Minnesota K9 officer alleges on-the-job discrimination

On Behalf of | Jan 24, 2019 | Age Discrimination |

Law enforcement officers are important members of communities throughout Minnesota. They offer assistance, guidance and security to individuals who are in situations of peril, as well as protecting individuals from the threats of others. While some law enforcement officers are in the field with other human partners, others work closely with dogs who perform specific duties.

Dogs that are enlisted in the K9 units of law enforcement offices require special training and handlers who can provide them with the guidance they need to be assets to their departments. According to a recent report, a 34-year-veteran of the Minneapolis Police Department recently filed a lawsuit against her office and supervisor, claiming that as a part of the K9 unit she experienced both age and sex discrimination.

The officer claimed that the work environment in which she was asked to operate was discriminatory, and that she was passed over for promotions that were given to male members of the department. She further alleges that actions taken by her supervisor required her to retake a 12-week training that she had almost completed, and that she was denied the opportunity to work with a bomb sniffing dog.

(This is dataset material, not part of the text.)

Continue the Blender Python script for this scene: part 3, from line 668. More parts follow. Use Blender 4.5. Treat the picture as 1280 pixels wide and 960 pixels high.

Her complaint further alleges that her supervisor, a sergeant in the department, stalked her while she was on-duty and that a no-contact order had to be issued to limit their contact. The female officer has filed her lawsuit under the Minnesota Human Rights Act and has alleged damages that total more than $50,000. Individuals who have suffered similar treatment may be inspired by this police officer’s story to seek justice for the treatment they have been subjected to while at work and to prevent the harassing treatment they have been forced to endure from continuing.